Monsiváis y el Metro

por Pablo Majluf

He estado revisitando a Monsiváis preguntándome qué diría ahora sobre el oprobio obradorista después de haber alentado al incipiente movimiento. Quiero pensar que lanzaría una implacable condena como cualquier hombre inteligente (¿quedan obradoristas inteligentes?). Al menos estoy seguro de que no dejaría sin diatriba la depauperación sanguijuelesca de su amado Metro.

A mi juicio el mejor Monsiváis es el cronista, el antropólogo, el humanista, el reivindicador de las expresiones culturales espontáneas. Y si en algún lugar reverenció esa espontaneidad, ese microcosmos –o debo decir, para citarlo a él, macrocosmos– de perpetuo dinamismo, de vida constante, de mezcolanza sin censura ni restricciones, fue en el Metro.

Para Monsiváis el Metro no era del Pueblo ni un servicio concesionado a los de abajo como imagina el Red Set desde su habitual condescendencia. El Metro era un pueblo por sí mismo: una ciudad, un organismo vivo imposible de acotar al trayecto, ya no digamos al vagón. Un ecosistema donde se revuelven todas las especies y clases sociales: desde luego no sólo ricos y pobres, sino emos, vampiros, boleros, abuelitas y narcomenudistas.

Para Monsiváis, en el Metro se diluían las clases, se disipaban las jerarquías: todas las hormigas acudían a su incierto destino pagando el mismo precio. Y buena suerte a quien osara fiscalizar al otro o aun a la multitud entera con las buenas costumbres.

“Les hago la pregunta”, escribió en su magnífica crónica Sobre el Metro las coronas: “¿En dónde se ensaya a diario la tolerancia? Ni lo digan, claro que en el Metro, y basta ver cómo la gente (ese colectivo lejano al que de hecho siempre pertenecemos) finge indiferencia ante lo que habría causado en sus padres repugnancia, morbo y expresión contrariada”.

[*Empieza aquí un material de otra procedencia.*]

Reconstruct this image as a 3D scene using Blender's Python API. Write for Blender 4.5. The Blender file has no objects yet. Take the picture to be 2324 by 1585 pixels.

Sigue: “El conglomerado entra y sale de los vagones, se vuelve una sola entidad compacta, y se fragmenta en seres tan distintos unos de otros que apenas los hermana el regazo del amontonamiento. Y al mezclarse lo homogéneo y lo supremamente heterogéneo, el Metro resulta la universidad de lo excepcional que es también la suma de los iguales”.

En su oda al Metro hay siempre una apreciación por el caos, por el desbarajuste folclórico imposible en un metro suizo o canadiense. Tal vez por eso creo que habría tolerado algún percance técnico antineoliberal, que no la repetida muerte inducida por corrupción y extracción de rentas. De lo que no tengo duda alguna es que lo habría hecho sulfurar que la Regenta se atreviera a llenarlo de militares. Lo imagino rabiando en su diván, vislumbrando los cateos, el control de la información, las órdenes de revisión, la criminalización, la brusquedad gorilesca. Sería a sus ojos la mano artificial del orden, el reordenamiento de las jerarquías, la destrucción de la igualdad, la supresión de la espontaneidad, la perversión del ecosistema. El mejor signo de un régimen autoritario.